A patent application published on Thursday reveals how far Apple has progressed on melding iOS's multi-touch interface with Mac OS X, and hints that the Mac operating system's multiple-workspace feature, Spaces, may find its way onto the iPad.

The application, entitled "Device, Method, and Graphical User Interface for Manipulating Workspace Views", deals with manipulating multiple workspaces through multi-finger touch gestures.

Mac OS X's multi-workspace Spaces feature

Mac OS X's Spaces feature allows you to view and select from multiple concurrent workspaces

Rather than manipulating Spaces using your keyboard or mouse as Mac OS X now requires, however, the filing envisions using multi-touch, multi-finger gestures to summon the Spaces view, move windows from workspace to workspace, and select which one to fill the display.

"Why bother?" you might ask.
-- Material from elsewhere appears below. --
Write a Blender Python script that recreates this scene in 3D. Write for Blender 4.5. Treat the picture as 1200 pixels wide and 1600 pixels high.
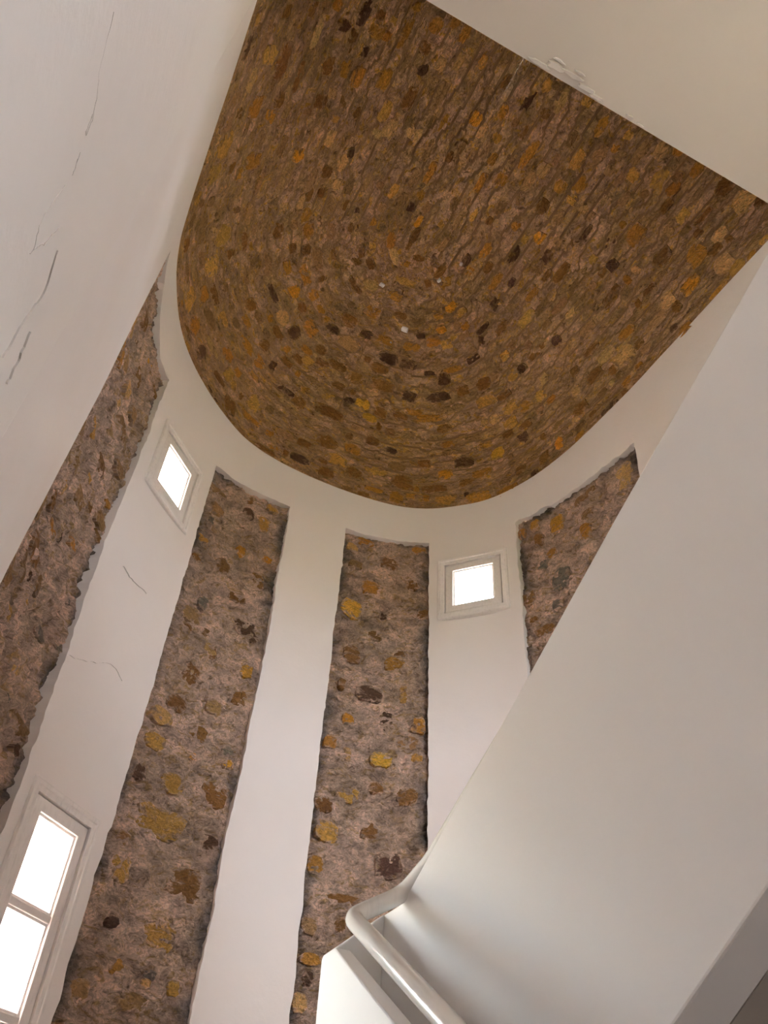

Well, according to Apple, using a mouse or keyboard to manage Spaces is "cumbersome and inefficient", requiring "selecting an icon or other small graphical user interface object with a cursor," or "remembering unintuitive keyboard shortcuts". Such actions are not only "tedious and create a significant cognitive burden", they also "wast[e] energy" which is "particularly important in battery-operated devices".

Apple multi-touch Spaces patent illustration

Place five fingers on your Mac's multi-touch display or control surface ...

Apple multi-touch Spaces patent illustration

... pinch them together and the workspace will begin to shrink ...

Apple multi-touch Spaces patent illustration

... until all the active workspaces appear in a Spaces view.

The filing goes to great lengths to describe in detail the configuration and capabilities of an iOS device, but when it details – also at great length – multi-touch multiple-workspace interaction, including 33 illustrations, those illustrations are clearly those of a Mac OS X device.

Only after the 63-page filing finishes explaining each and every one of those illustrations in excruciating detail does it say that "although the preceding examples have been given with reference to a touch screen display, in some embodiments the display and the touch-sensitive surface are separate."

That separation of display and multi-touch surface would follow Apple CEO Steve Jobs assertion that traditionally vertical Mac displays are unsuited for multi-touch use. When discussing multi-touch interfaces during his Mac OS X Lion introduction last October, Jobs said: "We've done tons of user testing on this, and it turns out it doesn't work." His conclusion: "touch surfaces want to be horizontal."